Glorify Him, Christian Saints, (Ay.) more than His own people Israel did when He came to them. (D. C.) Glorify Him because of His bounties to Israel, to His chosen Apostles and servants. (A.) Or, construing the words in a different order, (G.) Over Israel is His magnificence, as He shall be throned in glory above the true Israelites, His faithful disciples. In the clouds. They who did “fly as a cloud,”* bearing the gracious rain of the Gospel to the dry places of the earth, shall shine above others with the brightness of the sun, and glow with many colours, yea, with the seven splendours of the HOLY GHOST.

35 O GOD, wonderful art thou in thy holy places: even the GOD of Israel; he will give strength and power his people; blessed be GOD unto.

They all take it to be Wonderful in His Saints, wonderful in them before the Law, in Enoch, whom He translated, in Noah, whom He saved in the Ark, in Abraham, whom He called. (D. C.) Wonderful in His people whom He brought out of Egypt: to whom He appeared in terror and majesty on Sinai; in Joshua, at whose bidding the sun and moon stood still; in Elijah, Elisha, and others under the Law.
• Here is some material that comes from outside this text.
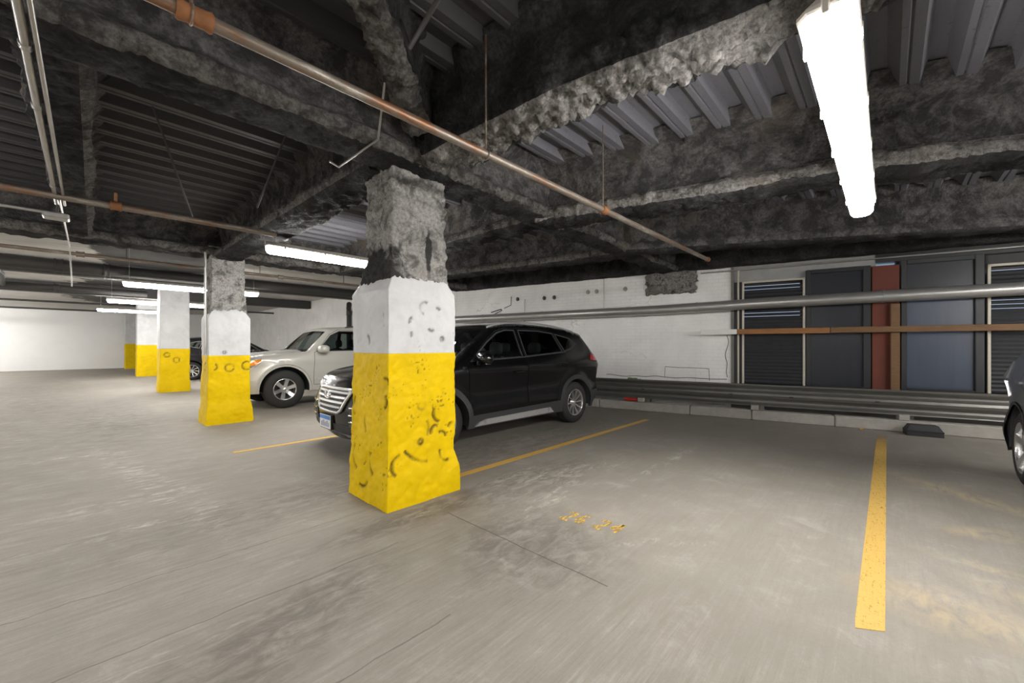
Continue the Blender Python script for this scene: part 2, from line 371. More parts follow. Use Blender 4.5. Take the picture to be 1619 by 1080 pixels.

But most wonderful in the time of grace, in His incomprehensible working and abiding in Christians, and especially in the Sacrament of the Altar. He will give strength and power unto His people. In this life He gives strength to resist sin, to endure shame, torture, and death, power to attain to righteousness by grace, to work mighty works, to declare the Gospel fully. He gave strength and power in the fiery tongues of Pentecost, (Z.) when the Apostles were endued with power from on high. (A.) And He will give the power of His Resurrection to us at His Second coming,* that this mortal may put on immortality.

And therefore: because of all these His wondrous works, blessed be God.

Glory be to the FATHER, Who gave the WORD to the company of the preachers; and to the SON, the WORD Who is preached; and to the HOLY GHOST, the Power of Both, given in gifts to men.

As it was in the beginning, is now, and ever shall be: world without end. Amen.